Stored entries:

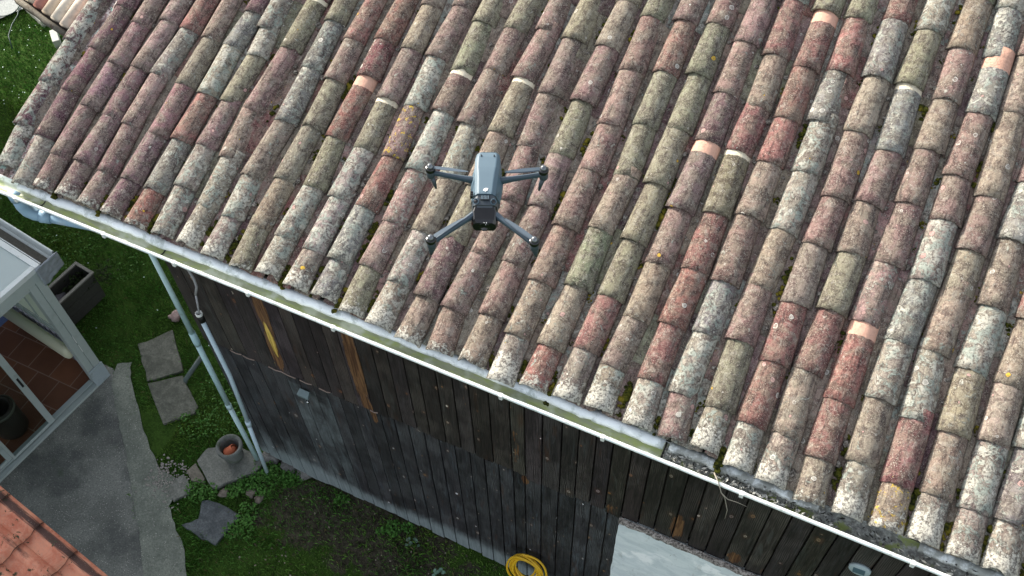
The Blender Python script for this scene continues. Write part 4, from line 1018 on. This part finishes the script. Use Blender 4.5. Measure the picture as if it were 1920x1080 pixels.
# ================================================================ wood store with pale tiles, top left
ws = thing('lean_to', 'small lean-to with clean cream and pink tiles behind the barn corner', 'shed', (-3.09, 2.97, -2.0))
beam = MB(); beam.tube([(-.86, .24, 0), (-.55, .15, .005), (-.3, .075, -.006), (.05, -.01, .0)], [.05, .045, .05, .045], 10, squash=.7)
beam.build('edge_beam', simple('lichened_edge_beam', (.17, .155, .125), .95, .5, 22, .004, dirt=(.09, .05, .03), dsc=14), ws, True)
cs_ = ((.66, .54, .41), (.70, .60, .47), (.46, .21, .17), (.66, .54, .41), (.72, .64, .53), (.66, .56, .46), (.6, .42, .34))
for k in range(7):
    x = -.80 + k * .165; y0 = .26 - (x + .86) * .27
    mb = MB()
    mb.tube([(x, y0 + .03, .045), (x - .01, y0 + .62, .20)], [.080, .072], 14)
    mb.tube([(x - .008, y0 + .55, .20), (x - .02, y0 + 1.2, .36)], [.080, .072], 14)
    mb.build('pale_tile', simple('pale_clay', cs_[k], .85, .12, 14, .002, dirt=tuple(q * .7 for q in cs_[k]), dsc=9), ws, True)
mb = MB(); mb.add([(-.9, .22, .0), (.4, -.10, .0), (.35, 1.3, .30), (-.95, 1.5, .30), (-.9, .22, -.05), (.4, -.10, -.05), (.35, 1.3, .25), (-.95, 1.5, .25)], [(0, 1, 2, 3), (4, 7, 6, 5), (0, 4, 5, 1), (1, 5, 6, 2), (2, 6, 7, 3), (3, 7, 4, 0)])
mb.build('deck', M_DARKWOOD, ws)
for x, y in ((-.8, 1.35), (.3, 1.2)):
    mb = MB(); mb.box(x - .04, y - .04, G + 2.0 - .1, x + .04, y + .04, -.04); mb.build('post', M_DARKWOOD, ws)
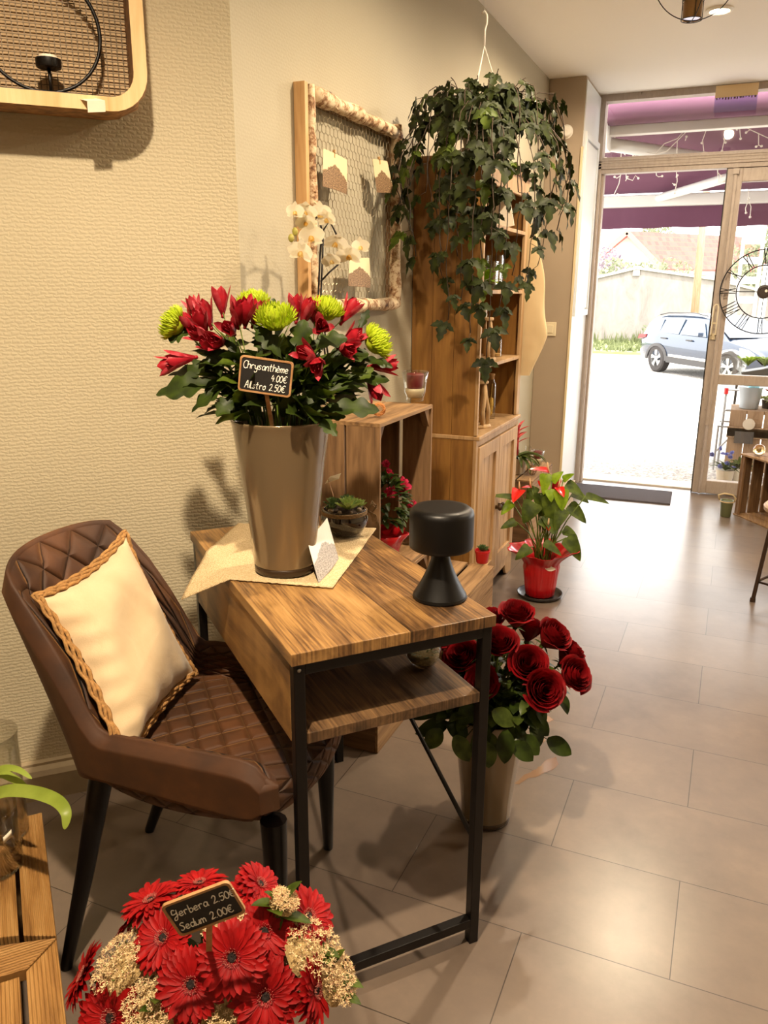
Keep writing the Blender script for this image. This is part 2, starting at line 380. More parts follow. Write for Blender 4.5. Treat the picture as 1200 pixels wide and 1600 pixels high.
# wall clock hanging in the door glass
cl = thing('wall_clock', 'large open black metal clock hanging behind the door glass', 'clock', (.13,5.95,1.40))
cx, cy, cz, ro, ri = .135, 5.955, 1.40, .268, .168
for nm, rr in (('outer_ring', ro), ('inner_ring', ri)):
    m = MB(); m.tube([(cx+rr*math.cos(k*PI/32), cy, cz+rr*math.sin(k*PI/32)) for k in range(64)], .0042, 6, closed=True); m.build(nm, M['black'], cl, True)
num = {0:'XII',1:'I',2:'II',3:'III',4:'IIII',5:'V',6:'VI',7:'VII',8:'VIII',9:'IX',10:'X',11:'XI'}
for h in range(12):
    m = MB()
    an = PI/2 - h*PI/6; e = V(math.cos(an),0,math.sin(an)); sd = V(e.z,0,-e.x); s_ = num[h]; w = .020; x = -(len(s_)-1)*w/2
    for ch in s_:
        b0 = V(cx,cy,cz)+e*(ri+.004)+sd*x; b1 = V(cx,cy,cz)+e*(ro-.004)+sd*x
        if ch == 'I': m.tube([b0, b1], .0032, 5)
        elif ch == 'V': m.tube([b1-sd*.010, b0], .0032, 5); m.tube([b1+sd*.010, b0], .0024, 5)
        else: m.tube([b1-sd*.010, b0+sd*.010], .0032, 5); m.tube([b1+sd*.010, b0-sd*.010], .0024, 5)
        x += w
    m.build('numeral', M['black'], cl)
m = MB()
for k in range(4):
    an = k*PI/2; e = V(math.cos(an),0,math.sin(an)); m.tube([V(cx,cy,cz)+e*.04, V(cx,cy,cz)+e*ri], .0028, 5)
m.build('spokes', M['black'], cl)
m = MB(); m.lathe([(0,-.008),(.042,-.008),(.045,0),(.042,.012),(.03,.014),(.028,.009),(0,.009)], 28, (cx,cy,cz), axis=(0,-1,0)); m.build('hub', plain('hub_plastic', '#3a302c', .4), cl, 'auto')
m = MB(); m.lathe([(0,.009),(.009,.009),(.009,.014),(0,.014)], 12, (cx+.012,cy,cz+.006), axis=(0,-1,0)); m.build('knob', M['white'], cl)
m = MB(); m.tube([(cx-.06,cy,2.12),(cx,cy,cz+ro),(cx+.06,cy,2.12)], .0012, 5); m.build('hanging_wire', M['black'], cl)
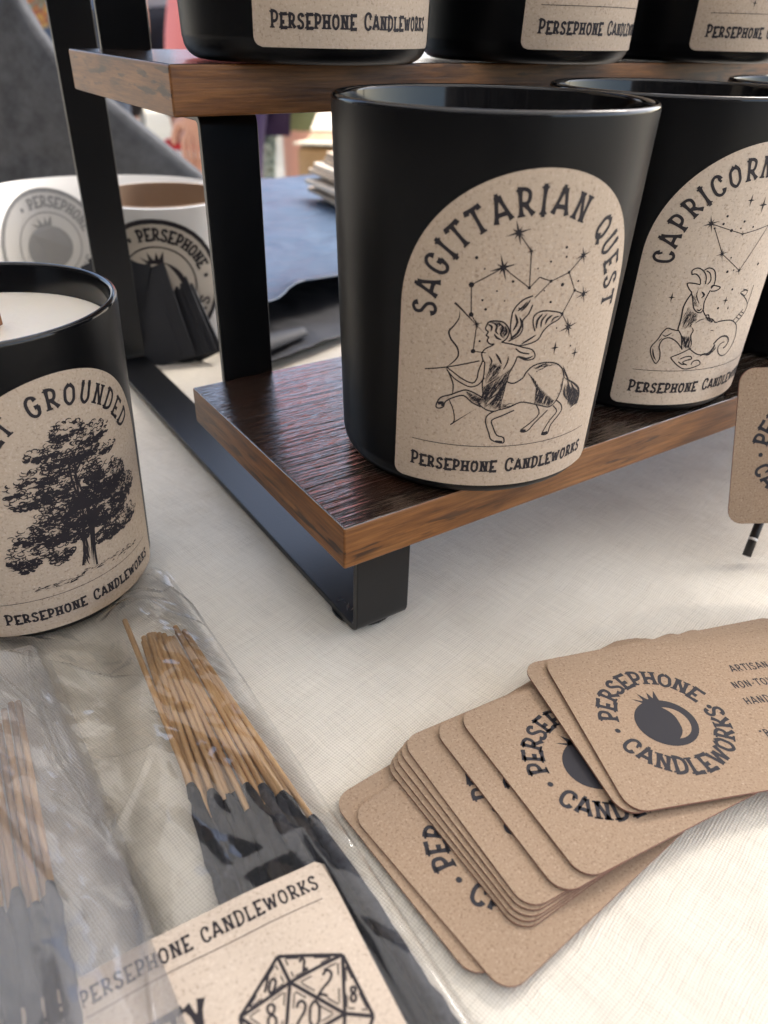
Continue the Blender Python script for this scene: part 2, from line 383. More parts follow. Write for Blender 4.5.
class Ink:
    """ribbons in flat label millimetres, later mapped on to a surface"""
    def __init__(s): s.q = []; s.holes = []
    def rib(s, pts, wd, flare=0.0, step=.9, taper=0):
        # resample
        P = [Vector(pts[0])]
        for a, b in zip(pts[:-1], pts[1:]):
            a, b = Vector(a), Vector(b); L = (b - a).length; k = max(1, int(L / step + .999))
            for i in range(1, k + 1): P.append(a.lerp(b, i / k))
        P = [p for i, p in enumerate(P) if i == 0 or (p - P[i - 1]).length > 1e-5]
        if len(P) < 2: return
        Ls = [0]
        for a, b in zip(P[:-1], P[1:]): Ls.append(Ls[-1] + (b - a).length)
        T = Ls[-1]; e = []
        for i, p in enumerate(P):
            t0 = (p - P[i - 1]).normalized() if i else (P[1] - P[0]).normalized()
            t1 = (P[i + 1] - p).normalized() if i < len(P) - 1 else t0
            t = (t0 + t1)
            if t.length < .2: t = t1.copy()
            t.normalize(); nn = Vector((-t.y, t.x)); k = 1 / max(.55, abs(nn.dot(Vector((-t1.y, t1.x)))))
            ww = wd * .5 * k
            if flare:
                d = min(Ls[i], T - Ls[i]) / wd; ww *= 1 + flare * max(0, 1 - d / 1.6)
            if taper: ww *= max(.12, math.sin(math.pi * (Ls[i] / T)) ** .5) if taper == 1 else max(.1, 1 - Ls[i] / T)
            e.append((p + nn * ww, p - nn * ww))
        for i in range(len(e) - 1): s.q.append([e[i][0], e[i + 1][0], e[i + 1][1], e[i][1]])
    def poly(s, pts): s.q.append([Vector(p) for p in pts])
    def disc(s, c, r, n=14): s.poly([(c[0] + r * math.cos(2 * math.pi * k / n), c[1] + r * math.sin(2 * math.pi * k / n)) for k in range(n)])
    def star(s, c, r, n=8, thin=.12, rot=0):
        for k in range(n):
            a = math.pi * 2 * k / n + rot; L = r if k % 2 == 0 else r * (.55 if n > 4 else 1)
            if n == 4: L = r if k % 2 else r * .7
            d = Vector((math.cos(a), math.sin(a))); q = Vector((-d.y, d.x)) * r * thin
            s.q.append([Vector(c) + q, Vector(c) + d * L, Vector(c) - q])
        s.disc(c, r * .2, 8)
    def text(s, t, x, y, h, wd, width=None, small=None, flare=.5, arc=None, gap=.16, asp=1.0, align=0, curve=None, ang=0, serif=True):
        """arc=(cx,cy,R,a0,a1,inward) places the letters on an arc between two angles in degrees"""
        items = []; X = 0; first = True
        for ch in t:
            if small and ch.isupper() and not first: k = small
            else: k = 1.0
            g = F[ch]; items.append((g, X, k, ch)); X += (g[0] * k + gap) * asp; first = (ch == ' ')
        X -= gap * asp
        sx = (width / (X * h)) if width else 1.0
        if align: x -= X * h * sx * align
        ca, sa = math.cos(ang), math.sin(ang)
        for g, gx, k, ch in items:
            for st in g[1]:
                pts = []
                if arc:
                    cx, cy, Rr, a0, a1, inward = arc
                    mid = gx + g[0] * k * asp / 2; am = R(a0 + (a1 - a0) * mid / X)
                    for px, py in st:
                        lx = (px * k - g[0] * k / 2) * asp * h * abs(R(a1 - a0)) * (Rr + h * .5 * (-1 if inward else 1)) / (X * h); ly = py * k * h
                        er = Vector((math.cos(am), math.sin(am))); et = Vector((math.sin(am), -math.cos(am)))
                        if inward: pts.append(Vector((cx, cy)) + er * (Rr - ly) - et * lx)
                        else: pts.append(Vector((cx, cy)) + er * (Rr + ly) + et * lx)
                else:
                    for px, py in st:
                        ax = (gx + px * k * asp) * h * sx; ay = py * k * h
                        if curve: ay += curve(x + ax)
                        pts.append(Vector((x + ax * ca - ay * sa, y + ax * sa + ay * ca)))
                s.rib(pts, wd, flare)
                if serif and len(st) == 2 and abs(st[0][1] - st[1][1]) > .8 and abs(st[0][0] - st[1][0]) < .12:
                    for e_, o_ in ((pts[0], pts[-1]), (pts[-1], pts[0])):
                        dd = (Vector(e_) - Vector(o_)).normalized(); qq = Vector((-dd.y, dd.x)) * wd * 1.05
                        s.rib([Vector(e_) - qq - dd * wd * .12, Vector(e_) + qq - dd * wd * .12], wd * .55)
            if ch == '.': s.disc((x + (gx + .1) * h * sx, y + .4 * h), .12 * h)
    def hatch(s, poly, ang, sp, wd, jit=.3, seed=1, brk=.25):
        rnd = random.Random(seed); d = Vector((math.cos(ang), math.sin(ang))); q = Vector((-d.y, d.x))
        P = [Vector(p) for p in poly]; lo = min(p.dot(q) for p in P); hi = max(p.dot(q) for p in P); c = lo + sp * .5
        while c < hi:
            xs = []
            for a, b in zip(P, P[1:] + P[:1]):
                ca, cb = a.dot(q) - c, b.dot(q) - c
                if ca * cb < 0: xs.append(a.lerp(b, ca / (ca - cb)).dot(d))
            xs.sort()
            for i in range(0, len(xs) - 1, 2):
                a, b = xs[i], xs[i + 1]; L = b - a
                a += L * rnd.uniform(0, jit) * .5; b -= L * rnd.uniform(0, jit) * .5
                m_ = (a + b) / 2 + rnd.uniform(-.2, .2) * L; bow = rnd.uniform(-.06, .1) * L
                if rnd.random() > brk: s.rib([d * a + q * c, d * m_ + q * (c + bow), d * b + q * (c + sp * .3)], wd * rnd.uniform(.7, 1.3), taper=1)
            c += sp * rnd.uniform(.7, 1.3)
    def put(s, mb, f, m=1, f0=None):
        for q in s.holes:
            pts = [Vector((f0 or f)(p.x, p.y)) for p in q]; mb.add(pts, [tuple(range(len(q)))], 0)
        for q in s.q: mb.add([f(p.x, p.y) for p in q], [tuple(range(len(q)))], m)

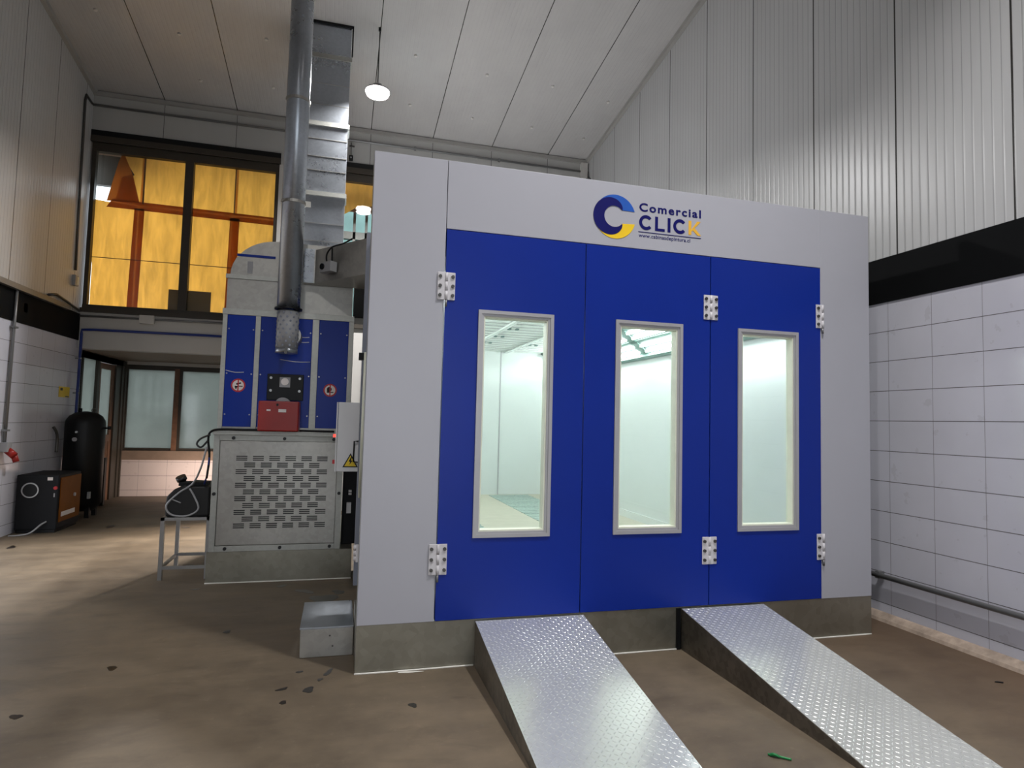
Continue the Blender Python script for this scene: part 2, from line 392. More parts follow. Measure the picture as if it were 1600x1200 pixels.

EXERCISE » Look through the records and gather every line containing "were".

TASK RESULT »
The Blender Python script for this scene continues. Write part 4, from line 1018 on. This part finishes the script. Use Blender 4.5. Measure the picture as if it were 1920x1080 pixels.
Continue the Blender Python script for this scene: part 2, from line 392. More parts follow. Measure the picture as if it were 1600x1200 pixels.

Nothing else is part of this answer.